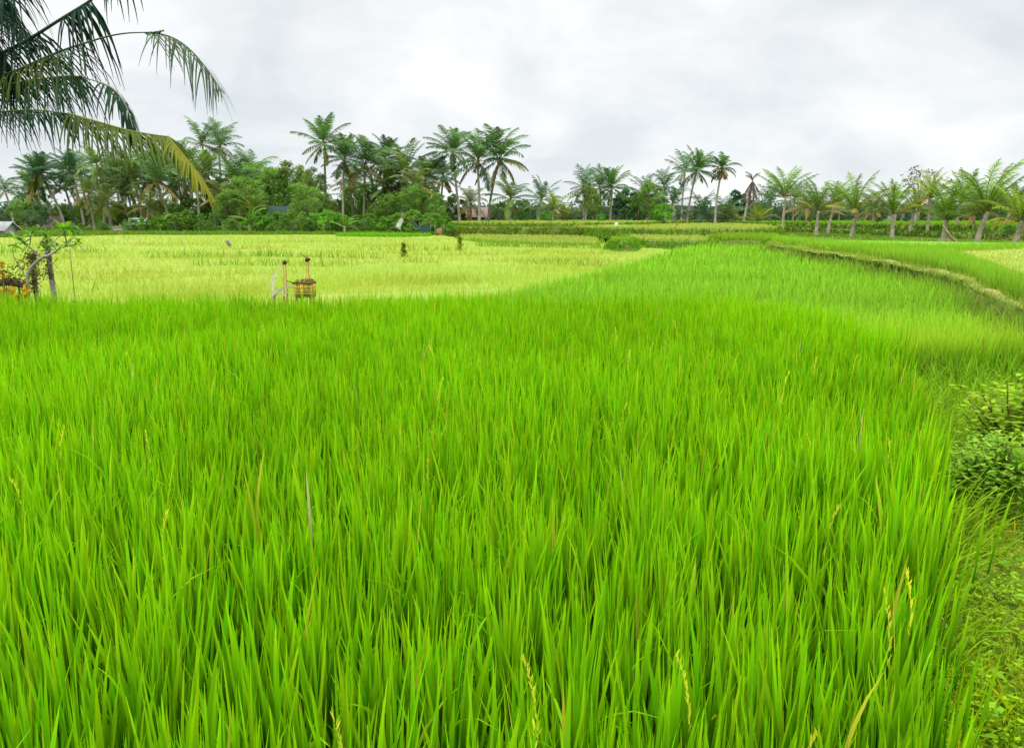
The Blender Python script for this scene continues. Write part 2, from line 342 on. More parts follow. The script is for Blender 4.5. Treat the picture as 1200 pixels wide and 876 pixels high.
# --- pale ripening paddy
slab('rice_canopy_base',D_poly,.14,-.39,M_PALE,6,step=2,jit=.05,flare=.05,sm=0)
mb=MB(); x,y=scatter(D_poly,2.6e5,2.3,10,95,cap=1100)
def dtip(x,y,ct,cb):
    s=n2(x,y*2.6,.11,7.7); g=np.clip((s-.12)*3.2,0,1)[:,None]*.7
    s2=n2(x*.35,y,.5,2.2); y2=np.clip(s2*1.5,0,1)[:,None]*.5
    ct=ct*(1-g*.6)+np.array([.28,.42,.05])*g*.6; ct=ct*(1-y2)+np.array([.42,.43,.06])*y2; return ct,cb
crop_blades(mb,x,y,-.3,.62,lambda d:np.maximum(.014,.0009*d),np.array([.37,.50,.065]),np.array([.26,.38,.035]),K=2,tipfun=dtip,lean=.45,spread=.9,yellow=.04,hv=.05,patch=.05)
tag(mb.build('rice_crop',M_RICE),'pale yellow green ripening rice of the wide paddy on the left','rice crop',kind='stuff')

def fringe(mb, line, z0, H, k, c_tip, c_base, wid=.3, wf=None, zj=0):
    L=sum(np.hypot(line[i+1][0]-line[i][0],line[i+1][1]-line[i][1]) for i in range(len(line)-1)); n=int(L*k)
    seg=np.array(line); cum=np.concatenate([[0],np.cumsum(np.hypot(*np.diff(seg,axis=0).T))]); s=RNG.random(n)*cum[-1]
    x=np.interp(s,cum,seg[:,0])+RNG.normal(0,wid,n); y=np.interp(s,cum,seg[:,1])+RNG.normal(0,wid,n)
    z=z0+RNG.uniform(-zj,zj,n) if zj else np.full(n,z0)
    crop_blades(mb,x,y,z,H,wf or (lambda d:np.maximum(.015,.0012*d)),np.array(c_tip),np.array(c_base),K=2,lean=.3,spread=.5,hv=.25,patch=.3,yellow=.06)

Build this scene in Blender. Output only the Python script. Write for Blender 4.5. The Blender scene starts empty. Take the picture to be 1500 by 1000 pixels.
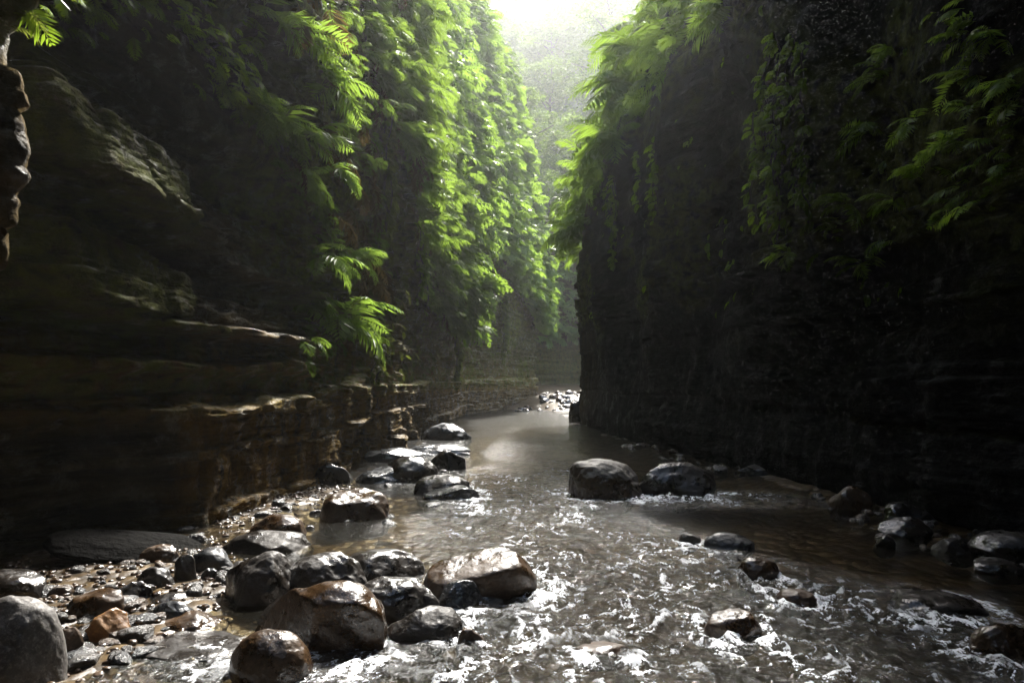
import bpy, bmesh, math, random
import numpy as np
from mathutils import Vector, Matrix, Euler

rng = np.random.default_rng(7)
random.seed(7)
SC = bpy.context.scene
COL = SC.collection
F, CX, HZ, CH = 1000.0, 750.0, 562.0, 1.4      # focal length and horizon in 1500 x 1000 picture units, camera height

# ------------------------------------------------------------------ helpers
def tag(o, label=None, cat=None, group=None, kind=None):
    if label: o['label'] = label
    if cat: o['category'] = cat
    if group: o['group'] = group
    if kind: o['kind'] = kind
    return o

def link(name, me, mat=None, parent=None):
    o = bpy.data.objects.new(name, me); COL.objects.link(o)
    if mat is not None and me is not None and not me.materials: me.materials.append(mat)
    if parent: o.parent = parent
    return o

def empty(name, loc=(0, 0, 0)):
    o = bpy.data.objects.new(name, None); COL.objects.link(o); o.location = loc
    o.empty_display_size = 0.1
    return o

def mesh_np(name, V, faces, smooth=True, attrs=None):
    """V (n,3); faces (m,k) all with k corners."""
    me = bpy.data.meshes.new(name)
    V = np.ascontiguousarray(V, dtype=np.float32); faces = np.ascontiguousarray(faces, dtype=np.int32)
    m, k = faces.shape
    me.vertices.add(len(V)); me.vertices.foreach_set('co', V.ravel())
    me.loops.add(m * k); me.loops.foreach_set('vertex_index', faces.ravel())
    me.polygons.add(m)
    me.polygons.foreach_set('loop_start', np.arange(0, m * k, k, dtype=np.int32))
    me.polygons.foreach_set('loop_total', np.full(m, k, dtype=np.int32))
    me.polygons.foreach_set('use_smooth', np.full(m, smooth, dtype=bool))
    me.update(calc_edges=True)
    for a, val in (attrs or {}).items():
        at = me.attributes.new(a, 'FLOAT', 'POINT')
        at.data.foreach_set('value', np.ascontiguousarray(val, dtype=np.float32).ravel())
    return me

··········

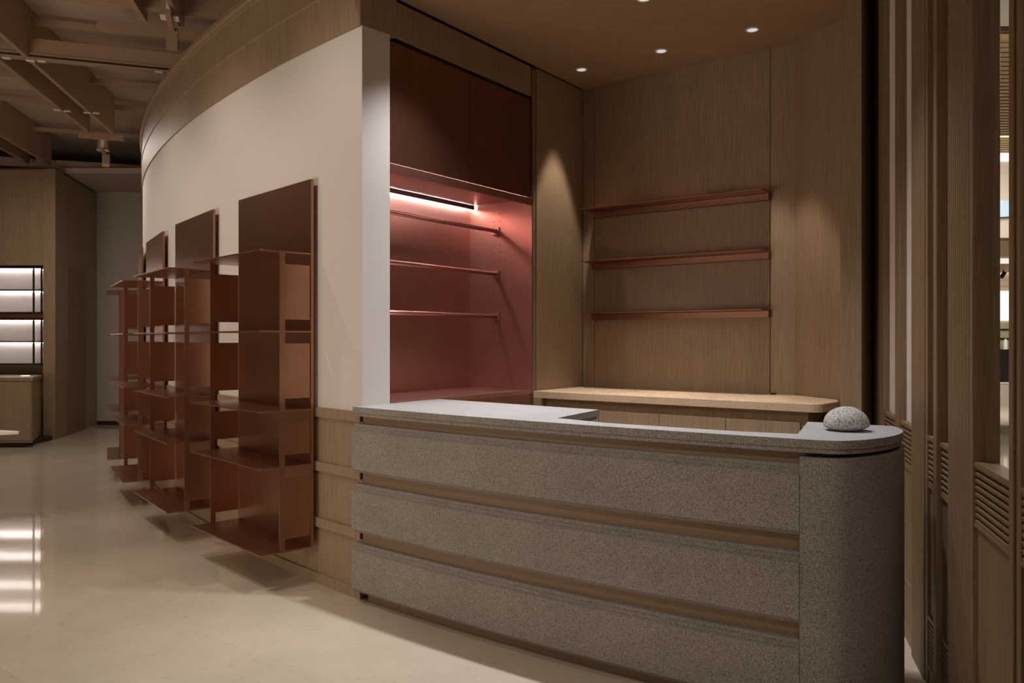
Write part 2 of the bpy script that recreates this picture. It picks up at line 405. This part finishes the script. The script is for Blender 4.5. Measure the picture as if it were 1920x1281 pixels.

··········

## Task objective
Word for word, repeat the lines above from the one with "Build this scene" through the one with "F, CX, HZ, CH", and nothing beyond them. Omit the pictures.

## Output below
Build this scene in Blender. Output only the Python script. Write for Blender 4.5. The Blender scene starts empty. Take the picture to be 1500 by 1000 pixels.
import bpy, bmesh, math, random
import numpy as np
from mathutils import Vector, Matrix, Euler

rng = np.random.default_rng(7)
random.seed(7)
SC = bpy.context.scene
COL = SC.collection
F, CX, HZ, CH = 1000.0, 750.0, 562.0, 1.4      # focal length and horizon in 1500 x 1000 picture units, camera height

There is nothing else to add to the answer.